India, the largest importer of gold is clearly obsessed with yellow metal. With every passing year, the hunger for gold is surging, and so is the price. But some recent studies are highlighting that with the rise in gold’s price, the chances of a girl child’s survival, fall.

This absurd co-relation between the gold price and females in the country is rising the obvious questions: What could be the real reason behind the country’s obsession with the yellow metal? How is it related to the survival of women in India? And what can be done to fix it?

India’s Obsession With Gold

India is the largest consumer of gold jewelry in the world; according to the World Gold Council, in the year 2019, the country imported 830 tonnes of gold. Demand for the yellow metal is soaring and touches new peaks, especially during the wedding season.

The love for gold is deeply rooted in the country’s culture. It is a way of celebration, gifted during important occasions; and in weddings, it is an essential part of the dowry.

Although dowry was outlawed by the Dowry Prohibition Act of 1961, it is still a prevalent part of marriages in India, Bangladesh, Sri Lanka, and Pakistan.

A study by the Center for Economic Policy Research claims that the rise in gold price is inversely proportional to the survival chances of a girl child in the first month of their life in the country.

Dowry: Not in The Rare View Mirror Yet

Dowry is believed to have originated back in 1793 when Lord Cornwallis introduced private ownership of lands. The law prohibited women from claiming ownership of any property.

Until 1793, women’s dowry was the women’s share of property inheritance; in a way, this ensured her independence in her new in-law’s home. Dowry was widely prevalent in medieval western Europe since 200 BCE, though with time it faded from there but persists in major South-Asian countries.

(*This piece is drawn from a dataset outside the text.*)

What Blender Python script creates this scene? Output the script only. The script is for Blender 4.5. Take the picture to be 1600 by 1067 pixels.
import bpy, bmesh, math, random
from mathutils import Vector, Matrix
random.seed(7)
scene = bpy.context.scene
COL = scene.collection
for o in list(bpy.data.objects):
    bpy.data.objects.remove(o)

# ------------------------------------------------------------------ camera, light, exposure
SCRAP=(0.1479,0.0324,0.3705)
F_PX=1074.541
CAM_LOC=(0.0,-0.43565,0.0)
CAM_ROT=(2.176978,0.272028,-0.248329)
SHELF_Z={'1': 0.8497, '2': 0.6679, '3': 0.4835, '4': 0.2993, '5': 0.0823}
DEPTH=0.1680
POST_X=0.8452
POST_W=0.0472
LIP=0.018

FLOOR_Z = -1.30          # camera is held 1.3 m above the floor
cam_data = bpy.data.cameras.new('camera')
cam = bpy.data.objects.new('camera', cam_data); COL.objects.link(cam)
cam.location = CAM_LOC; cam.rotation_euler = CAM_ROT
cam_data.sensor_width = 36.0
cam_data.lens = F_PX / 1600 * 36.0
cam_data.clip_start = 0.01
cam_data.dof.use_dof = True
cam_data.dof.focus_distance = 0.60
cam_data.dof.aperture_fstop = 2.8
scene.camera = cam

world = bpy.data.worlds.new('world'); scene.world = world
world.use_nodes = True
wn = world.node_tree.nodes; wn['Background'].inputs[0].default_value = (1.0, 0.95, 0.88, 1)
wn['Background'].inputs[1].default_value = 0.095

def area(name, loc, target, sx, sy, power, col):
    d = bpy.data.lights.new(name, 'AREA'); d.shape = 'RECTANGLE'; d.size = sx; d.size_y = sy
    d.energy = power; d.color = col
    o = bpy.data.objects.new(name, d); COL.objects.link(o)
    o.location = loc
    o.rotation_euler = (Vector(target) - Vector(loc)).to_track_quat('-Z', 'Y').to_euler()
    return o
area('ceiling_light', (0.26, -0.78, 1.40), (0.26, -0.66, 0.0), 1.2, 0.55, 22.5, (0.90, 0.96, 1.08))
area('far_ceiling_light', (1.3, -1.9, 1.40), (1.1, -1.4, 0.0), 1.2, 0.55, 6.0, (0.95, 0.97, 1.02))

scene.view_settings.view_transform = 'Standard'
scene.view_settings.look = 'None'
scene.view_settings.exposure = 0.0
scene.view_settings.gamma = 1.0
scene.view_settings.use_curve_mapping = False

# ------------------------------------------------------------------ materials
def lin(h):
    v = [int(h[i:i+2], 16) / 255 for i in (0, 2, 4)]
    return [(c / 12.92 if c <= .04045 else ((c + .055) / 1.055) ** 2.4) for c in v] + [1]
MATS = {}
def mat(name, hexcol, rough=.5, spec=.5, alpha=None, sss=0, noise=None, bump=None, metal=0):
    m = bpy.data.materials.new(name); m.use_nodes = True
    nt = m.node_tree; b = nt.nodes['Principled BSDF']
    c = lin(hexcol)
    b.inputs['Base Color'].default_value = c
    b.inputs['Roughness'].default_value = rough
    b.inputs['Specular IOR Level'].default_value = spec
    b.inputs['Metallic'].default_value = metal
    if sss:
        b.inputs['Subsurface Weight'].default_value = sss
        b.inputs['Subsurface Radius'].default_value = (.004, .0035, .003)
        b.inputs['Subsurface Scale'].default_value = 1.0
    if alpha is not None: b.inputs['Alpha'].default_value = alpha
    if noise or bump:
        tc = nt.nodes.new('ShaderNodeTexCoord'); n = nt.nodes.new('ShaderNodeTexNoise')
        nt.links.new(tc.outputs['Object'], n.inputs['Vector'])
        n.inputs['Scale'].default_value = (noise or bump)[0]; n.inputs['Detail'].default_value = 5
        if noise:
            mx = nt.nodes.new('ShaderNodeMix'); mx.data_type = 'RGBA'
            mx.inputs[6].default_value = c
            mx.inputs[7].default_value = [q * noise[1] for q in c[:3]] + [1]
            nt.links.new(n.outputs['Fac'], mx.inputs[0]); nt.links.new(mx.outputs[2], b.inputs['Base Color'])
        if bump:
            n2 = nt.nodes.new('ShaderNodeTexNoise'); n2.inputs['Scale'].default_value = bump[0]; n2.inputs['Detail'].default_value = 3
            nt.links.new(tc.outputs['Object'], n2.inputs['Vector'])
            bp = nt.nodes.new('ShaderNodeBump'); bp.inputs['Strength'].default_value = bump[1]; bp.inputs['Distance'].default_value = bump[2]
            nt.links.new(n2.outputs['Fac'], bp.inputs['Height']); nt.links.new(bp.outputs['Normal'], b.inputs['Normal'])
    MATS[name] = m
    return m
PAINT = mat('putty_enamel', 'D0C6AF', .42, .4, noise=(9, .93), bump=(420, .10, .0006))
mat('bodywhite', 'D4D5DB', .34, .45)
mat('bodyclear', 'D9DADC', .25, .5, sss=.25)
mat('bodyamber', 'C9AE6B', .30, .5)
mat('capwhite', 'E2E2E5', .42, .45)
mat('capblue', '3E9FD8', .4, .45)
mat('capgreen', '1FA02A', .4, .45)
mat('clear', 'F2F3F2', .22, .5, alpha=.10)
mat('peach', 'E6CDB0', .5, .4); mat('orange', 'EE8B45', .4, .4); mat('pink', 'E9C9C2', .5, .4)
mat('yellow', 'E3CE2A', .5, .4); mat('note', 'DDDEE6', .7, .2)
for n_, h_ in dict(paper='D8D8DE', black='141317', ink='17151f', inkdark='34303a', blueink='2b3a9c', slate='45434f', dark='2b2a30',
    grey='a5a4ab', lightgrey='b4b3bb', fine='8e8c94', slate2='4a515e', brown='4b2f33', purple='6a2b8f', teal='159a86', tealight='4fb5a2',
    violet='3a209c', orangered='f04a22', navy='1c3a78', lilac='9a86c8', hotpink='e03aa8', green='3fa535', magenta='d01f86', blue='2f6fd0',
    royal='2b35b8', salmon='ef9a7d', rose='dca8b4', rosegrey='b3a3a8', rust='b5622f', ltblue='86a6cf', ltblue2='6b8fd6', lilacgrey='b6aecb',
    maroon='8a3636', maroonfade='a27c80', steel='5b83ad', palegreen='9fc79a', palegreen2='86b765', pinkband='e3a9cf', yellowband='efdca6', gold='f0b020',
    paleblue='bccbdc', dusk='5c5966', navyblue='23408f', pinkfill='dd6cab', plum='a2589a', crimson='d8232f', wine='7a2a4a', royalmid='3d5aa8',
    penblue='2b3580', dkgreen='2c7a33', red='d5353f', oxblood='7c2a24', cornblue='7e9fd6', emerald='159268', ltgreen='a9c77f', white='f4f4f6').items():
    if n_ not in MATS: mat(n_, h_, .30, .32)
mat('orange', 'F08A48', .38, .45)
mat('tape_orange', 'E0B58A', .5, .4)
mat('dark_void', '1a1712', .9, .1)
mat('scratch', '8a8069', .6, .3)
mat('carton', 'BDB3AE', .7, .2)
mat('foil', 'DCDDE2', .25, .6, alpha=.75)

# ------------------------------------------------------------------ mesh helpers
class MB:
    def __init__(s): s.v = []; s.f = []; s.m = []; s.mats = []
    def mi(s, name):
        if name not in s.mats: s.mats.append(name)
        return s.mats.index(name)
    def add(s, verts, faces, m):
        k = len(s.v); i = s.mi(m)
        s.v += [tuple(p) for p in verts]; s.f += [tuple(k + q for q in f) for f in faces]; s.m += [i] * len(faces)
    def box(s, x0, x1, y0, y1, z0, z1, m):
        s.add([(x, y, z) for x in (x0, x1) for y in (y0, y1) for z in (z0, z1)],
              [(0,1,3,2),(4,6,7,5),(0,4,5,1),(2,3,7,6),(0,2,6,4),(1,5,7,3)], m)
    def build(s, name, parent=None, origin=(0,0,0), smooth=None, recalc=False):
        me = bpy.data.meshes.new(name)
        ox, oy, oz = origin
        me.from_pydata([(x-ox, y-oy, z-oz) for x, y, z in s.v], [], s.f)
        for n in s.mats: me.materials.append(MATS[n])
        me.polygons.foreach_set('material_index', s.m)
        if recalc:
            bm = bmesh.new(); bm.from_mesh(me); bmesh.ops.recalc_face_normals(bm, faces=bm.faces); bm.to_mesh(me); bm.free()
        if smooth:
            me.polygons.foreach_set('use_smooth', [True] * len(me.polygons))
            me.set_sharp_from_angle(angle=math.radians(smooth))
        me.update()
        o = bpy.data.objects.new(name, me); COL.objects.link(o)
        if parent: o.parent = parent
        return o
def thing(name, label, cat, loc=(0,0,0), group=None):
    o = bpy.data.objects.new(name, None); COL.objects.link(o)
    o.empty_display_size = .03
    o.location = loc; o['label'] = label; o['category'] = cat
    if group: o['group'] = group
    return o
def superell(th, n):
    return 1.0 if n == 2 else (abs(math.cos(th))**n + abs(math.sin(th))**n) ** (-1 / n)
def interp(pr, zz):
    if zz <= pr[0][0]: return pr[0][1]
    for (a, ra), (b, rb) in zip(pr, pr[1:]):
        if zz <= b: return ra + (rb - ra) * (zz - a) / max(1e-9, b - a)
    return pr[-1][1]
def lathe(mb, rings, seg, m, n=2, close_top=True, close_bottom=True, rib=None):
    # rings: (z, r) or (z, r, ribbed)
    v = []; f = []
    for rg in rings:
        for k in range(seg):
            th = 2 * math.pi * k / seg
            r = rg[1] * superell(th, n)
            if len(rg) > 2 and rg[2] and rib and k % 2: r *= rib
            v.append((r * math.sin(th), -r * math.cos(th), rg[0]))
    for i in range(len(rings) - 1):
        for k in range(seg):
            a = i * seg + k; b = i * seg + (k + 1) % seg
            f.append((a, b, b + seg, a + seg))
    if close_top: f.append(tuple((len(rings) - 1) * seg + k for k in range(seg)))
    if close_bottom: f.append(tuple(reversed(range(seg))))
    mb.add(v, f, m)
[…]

Edward Lorenz once proposed that the flapping of a butterfly’s wings can turn into a tornado weeks later (Butterfly effect). This seems to go perfectly with the dowry system in the country; it would not be wrong to say Lord Cornwallis’s policy as the flapping of wings, now causing ravaging lives of millions of women in India.

A paper published by Sonia Bhalotra, (University of Essex), Abhishek Chakravarty (University of Manchester), and Selim Gulesci (Bocconi University); on the relation between gold price, dowry, and deaths in India; flashes light on the deep-rooted social-cultural effect of Dowry, the role of gold in dowry and how to price fluctuation of gold is associated with the death of women and sometimes families in India.

Dowry and Gold: Connected Roots

A study shows that still, between 70%-90% of the Indian households give dowry in their daughter’s marriage. Out of these 95% give away gold to their daughter and in-laws as part of the dowry.

Gold jewelry has long been a huge part of India’s aggregate gold demand. Nearly one-fifth of gold’s annual global supply is imported by India, every year

In Kerala, one of the largest gold-consuming states of India, an average middle-class family gives at least 320gm of gold to their daughter at weddings. Whereas the wealthy class usually gives more than one kilogram of gold to the brides.

Parents start saving for their daughter’s wedding (dowry) ever since the child’s birth. Knowing the trading of gold as dowry, the government tries to regulate gold price from time to time; but it still doesn’t cause any significant changes.

But instead, the hike in gold prices makes way for smugglers, to smuggle yellow metal in India from the gold-rich nation, usually from the west-Asian countries like Dubai.

In July 2020, the airport custom of the United Arab Emirates (UAE) seized 30-kilograms of gold, which was being smuggled in sanitary pipes.

Moreover, strengthening the policies for the prohibition of dowry is unlikely to make any significant difference. Because of the social norms, the families have to follow and thus co-operate in the violation of the ban.

Change in The Air

It is important to understand that dowry is not the only reason behind the country’s obsession with gold; the yellow metal holds great significance in India’s culture.

Furthermore, gold is the sign of wealth therefore, it is given to the daughter not only as dowry but is also as a gesture of love and showing the importance in the family. Gold is also passed from generation to generation as the family’s traditional inheritance.

As more women are joining the country’s workforce, a change in the air can be felt. Before, the male parts of the family, namely father, and brother were the primary buyers of jewelry; but now more women consumers are independently buying it for themselves.

Equal property rights for women are believed to be one of the most significant steps towards ending the dowry system and thus the country’s obsession with the yellow metal.